A novel method combining sightline data to model a universal density structure of the cool CGM, improving constraints over traditional individual sightline modeling.

Findings

Reproduces observed ion columns in 44 galaxies with a single model

Gas densities range from 50 to 5x10^5 times the cosmic mean

Cloud sizes scale inversely with density, from 35 kpc to 6 pc

Abstract

We develop a new method to constrain the physical conditions in the cool (~10^4 K) circumgalactic medium (CGM) from measurements of ionic column densities, by assuming that the cool CGM spans a large range of gas densities and that small high-density clouds are hierarchically embedded in large low-density clouds. The new method combines the information available from different sightlines during the photoionization modeling, thus yielding tighter constraints on CGM properties compared to traditional methods which model each sightline individually.
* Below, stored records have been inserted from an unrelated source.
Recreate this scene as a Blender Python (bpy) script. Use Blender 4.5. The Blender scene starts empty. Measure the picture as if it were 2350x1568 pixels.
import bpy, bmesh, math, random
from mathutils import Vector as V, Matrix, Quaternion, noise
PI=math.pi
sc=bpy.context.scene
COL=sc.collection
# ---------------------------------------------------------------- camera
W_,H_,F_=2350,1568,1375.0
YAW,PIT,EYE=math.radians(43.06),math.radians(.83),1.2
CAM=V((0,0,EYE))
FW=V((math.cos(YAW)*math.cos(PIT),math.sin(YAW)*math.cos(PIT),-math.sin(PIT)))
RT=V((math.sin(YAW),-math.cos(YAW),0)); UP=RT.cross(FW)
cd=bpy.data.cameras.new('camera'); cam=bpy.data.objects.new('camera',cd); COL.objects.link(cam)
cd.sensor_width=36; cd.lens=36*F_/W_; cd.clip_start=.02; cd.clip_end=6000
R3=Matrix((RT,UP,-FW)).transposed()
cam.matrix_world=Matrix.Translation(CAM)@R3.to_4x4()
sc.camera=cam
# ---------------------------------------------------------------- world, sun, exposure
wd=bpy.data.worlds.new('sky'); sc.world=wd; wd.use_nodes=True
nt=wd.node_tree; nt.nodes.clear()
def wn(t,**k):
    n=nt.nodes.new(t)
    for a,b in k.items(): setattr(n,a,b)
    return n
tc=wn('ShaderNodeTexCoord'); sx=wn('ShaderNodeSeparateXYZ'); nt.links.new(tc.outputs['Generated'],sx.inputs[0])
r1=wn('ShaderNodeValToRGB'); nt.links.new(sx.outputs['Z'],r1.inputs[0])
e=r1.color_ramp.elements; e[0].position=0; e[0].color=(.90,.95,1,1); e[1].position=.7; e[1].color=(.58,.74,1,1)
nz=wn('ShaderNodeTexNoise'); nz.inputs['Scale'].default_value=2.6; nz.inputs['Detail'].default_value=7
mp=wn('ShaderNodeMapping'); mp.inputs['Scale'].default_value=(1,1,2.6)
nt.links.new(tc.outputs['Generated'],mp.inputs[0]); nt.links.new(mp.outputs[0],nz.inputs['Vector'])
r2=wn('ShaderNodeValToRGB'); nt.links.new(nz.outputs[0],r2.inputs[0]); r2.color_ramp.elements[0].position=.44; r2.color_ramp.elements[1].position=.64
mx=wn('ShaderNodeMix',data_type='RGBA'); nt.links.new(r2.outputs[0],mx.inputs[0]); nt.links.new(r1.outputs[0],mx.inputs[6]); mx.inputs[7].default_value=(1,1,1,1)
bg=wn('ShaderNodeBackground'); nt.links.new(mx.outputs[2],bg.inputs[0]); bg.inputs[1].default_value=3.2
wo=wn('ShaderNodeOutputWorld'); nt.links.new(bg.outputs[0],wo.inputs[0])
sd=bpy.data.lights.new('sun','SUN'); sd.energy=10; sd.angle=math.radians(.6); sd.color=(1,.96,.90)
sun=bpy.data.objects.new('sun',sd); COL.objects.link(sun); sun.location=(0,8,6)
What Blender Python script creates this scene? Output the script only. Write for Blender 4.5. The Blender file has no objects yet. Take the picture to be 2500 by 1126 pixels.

Applying this new technique to the COS-Halos survey of low-redshift ~L* galaxies, we find that we can reproduce all observed ion columns in all 44 galaxies in the sample, from the low-ions to OVI, with a single universal density structure for the cool CGM. The gas densities span the range 50 < \rho/\rho_mean < 5x10^5 (\rho_mean is the cosmic mean), while the physical size of individual clouds scales as ~\rho^-1, from ~35 kpc of the low density OVI clouds to ~6 pc of the highest density low-ion clouds. The deduced cloud sizes are too small for this density structure to be driven by self-gravity, thus its physical origin is unclear. The implied cool CGM mass within the virial radius is 1.3x10^10 M_sun (~1% of the halo mass), distributed rather uniformly over the four decades in density. The mean cool gas density profile scales as R^-1.0, where R is the distance from the galaxy center. We construct a 3D model of the cool CGM based on our results, which we argue provides a benchmark for the CGM structure in hydrodynamic simulations. Our results can be tested by measuring the coherence scales of different ions.